Here’s the rub: I am married to an “un-purger”.  Actually, I would most accurately call him (say this next part in your best Arnold Schwarzenegger voice):  The Accumulator. Not in a creepy hoarder-keeps-his-used-toilet-paper kind of way.   More like this:  he has never met an obscure motorcycle part, car part, airplane part, spare part or hand tool that he didn’t buy/try to buy/almost buy.  Unlike me, he has the memory of a computer – aware that back in 1994 (“you remember, we were looking for that Greek restaurant in Warren County?”) we stopped at a garage sale on some back road and he found a doo-hickey that did something special at 10% of what it cost new and we had to have it because he had always dreamed of owning a doo-hickle and this would be crucial to its maintenance. (The fact that nearly 20 years later we still don’t own a doo-hickle is irrelevant.)  So he has a lot of man-stuff from his 48 years on earth.

Interestingly, our moving over the last few years has never involved moving his man stuff, thanks to a large barn we owned on some property, so he hasn’t had to face up to his stash of stuff… That is until this past Fall, when we sold that property and my dearest had to vacate his 3000 square foot man-cave barn.  “Ah! This will require him to purge” I gleefully said to myself.  “This will mean less stuff since it all has to go into storage!”   Well, not exactly…

To be fair, he did do some purging. One day I visited him during pack-up and he showed me his (amateur) garbage pile:   “look, a spare leaf blower motor I was saving to motorize a skateboard some day; two old faucets I was saving for parts – all in the garbage!”) but all I saw was bin after bin of things I couldn’t identify.  I couldn’t believe how one person could stand to have “that much stuff” and chided him about it.  I talked about how it “took up emotional energy” and “cluttered his metaphorical space” leaving less room for the here and now.  Pause for a moment and imagine the look he gave me; it was quite funny.

And then I realized something really important.  For me, my stuff does take up emotional energy. I don’t like seeing it unused, don’t like the look of all the storage boxes, get frustrated when I realize I have something I just bought another of because I forgot I had one already.  I feel overwhelmed and get pissed I need to dust around it all or remember where it’s stashed. I like having well-loved and well used things that I enjoy regularly.  My beloved?  Well, he is a man. He derives tremendous glee from “the hunt”… the hours spent on eBay searching for the unique; the months spent watching Craig’s list search engines for this or that… this accounts for 85% of his satisfaction with the item. The owning of it is about 10%.  And the last 5%? Well, for him, he either uses it or he doesn’t, but he isn’t bothered either way.  He’s doesn’t care about how much space it takes up – energetically or otherwise – and certainly doesn’t consider remembering what he owns to be a bother (recall he has the mind of a computer).

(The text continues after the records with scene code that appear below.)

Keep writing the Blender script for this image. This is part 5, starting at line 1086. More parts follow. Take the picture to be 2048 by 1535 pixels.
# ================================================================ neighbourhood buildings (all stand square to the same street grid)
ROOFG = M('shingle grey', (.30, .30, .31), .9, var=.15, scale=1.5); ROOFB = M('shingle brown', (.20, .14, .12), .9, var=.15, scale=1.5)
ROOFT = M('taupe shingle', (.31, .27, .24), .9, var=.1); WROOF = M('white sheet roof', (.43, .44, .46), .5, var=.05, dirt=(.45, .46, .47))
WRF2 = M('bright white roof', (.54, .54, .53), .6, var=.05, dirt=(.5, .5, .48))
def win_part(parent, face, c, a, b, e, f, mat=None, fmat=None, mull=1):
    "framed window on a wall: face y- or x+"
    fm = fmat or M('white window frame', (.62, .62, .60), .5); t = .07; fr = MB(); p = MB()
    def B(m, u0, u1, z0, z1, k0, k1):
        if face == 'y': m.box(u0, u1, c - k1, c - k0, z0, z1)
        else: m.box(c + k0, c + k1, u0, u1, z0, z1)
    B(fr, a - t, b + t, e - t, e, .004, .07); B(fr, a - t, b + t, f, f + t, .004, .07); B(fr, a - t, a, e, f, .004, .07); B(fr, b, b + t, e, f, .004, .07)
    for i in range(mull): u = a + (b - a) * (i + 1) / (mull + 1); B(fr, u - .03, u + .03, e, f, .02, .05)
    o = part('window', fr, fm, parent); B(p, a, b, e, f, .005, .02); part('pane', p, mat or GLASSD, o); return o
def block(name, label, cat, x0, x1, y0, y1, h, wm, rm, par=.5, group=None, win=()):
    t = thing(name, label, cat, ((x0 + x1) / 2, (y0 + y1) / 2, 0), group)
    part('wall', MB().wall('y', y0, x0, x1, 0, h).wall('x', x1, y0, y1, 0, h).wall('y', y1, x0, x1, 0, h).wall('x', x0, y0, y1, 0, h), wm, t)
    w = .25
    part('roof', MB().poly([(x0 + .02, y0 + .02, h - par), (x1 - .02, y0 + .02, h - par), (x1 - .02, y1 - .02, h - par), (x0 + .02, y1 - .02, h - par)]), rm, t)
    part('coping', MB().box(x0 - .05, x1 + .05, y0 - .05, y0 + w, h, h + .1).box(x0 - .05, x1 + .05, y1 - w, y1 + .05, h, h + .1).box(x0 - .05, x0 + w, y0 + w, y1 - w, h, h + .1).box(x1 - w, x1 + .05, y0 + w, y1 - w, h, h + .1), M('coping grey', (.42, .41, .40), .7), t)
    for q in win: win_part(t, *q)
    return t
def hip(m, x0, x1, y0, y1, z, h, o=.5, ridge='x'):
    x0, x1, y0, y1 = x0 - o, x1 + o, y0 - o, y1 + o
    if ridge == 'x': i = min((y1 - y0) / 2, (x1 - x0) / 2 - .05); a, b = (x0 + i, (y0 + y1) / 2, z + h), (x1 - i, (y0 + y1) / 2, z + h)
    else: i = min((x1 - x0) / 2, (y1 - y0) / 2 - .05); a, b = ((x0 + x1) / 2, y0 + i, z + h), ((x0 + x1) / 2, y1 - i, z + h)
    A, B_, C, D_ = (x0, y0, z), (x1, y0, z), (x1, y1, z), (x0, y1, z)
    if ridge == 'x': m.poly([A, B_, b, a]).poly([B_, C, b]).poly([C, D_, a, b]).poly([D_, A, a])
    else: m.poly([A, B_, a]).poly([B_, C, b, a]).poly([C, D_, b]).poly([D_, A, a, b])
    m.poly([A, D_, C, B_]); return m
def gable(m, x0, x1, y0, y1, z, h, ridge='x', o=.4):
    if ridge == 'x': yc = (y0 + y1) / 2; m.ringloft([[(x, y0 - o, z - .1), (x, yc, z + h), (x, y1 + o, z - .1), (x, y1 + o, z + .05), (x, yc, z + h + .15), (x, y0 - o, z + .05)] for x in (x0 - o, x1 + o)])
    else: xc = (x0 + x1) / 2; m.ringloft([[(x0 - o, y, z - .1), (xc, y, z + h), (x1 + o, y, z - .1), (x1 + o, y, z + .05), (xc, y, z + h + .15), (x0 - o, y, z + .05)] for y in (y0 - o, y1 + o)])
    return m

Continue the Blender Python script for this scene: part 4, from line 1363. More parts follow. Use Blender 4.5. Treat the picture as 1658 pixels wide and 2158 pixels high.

Bottom line is we will continue to work it out in marital bliss: I will continue to happily purge and streamline my possessions (and never, ever talk to him about the “metaphorical energy of stuff”).  Him? The fact that he doesn’t own a doo-hickle and thus his doo-hickey collection goes unused? He would say, with a wicked grin, he doesn’t own a doo-hickle YET… there’s still more time.